右の爺さんが開けた黒い葛籠からは、雀の兵士たちが次々と跳び出している。左の婆さんが開けた眼のある黒い葛籠からは、妖怪たちが次々と現われ、葛籠の紐も蛇となって婆さんに襲いかかり、婆さんは腰を抜かしている。画面の上部では、婆さんの葛籠から出た一つ目小僧、三つ目入道などの化け物・妖怪を兵士や火消しの姿をした雀が退治している。さらに、宝珠・分銅・隠れ蓑・七宝・打出の小槌・隠れ笠など宝尽くしや、火消組のまとい・梯子(はしご)、それに稲荷社の幟も見られる。

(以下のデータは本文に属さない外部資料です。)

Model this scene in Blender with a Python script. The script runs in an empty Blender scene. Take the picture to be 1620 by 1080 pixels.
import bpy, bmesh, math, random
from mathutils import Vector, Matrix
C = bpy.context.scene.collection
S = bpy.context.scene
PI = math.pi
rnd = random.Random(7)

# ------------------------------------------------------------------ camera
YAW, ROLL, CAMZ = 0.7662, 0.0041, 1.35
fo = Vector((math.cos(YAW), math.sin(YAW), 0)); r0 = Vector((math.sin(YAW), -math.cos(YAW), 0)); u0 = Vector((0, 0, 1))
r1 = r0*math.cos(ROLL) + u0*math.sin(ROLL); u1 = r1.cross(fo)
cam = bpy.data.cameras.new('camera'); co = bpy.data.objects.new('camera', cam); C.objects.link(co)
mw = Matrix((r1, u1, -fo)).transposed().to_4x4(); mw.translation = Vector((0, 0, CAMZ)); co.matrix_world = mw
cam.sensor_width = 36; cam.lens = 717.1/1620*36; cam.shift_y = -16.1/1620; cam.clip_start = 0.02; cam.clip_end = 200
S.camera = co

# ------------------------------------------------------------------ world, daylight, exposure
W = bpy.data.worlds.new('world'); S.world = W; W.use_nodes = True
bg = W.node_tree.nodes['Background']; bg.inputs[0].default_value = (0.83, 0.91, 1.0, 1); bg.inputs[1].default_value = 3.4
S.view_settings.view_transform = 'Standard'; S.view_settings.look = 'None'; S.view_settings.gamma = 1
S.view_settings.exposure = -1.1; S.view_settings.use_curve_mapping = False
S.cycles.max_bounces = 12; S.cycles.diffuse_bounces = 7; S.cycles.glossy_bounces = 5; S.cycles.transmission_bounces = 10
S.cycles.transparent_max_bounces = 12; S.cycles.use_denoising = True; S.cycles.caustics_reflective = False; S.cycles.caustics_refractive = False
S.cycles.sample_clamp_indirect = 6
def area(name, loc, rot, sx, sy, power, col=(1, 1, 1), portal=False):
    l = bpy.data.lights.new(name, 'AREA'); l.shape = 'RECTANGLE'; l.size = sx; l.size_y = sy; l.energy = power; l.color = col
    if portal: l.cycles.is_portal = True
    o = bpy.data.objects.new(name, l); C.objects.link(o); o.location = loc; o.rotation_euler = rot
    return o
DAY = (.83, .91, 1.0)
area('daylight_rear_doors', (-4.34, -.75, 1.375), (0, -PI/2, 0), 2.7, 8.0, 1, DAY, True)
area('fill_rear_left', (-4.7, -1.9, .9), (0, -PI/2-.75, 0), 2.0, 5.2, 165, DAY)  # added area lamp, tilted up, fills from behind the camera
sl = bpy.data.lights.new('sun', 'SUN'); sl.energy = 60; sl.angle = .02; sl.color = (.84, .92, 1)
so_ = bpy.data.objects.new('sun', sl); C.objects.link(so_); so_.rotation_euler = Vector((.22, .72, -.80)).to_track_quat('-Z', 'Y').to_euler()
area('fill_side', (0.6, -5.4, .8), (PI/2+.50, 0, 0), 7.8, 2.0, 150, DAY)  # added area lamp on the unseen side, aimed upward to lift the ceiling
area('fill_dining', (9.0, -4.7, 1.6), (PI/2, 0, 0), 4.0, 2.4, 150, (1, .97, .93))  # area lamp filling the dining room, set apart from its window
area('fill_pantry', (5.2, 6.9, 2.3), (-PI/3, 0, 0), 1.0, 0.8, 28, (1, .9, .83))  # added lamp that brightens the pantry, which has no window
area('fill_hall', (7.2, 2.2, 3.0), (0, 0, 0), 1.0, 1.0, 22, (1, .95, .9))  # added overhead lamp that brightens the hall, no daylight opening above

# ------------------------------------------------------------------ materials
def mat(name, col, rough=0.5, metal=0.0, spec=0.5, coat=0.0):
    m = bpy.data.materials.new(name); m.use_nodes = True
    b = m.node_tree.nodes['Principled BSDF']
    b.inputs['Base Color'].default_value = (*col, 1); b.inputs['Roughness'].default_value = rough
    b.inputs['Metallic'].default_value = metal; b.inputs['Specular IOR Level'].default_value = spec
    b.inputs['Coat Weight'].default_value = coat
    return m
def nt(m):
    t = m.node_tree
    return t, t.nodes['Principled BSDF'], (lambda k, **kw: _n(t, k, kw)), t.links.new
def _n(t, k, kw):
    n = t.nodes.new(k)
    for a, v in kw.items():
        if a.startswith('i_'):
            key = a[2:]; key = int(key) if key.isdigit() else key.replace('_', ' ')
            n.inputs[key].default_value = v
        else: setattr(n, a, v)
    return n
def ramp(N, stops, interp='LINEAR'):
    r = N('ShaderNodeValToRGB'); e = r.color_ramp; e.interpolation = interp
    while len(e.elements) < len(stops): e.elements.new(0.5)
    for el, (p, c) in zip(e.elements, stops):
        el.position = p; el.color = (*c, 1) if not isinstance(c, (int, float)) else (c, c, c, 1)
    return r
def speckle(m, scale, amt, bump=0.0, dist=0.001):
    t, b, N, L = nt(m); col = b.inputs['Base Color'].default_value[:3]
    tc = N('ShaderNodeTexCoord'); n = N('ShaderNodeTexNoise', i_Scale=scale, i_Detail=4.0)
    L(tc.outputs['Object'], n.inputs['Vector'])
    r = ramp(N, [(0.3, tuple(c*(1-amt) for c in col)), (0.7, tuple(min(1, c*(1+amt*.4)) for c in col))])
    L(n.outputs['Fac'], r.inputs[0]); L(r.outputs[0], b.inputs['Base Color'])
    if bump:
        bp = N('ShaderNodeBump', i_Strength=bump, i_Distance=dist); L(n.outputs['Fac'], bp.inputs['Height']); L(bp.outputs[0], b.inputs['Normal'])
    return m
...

これも「猿蟹敵討之図」と同様に、単に昔話の場面でなく、当時の世相を反映したものと思われ、今後さらに研究が必要である。
この作品が制作された元治元年は、第一次長州戦争や四国艦隊の下関攻撃のあった年であり、単なる昔話の絵でなく、時局風刺画の可能性がある。黒い葛籠が黒船の象徴ともとれ、黒船来航と開国による混乱を風刺しているかも知れない。中央右上部に、顔が橘紋の兵士もいるが、この紋は井伊家のものである。
江戸の風刺画は、駒澤大の南和男教授がご専門だが、この作品はまだ取り上げていない。
この図は国立国会図書館にもあるが、刷色のみでなく絵柄も部分的に異なっており、別版である。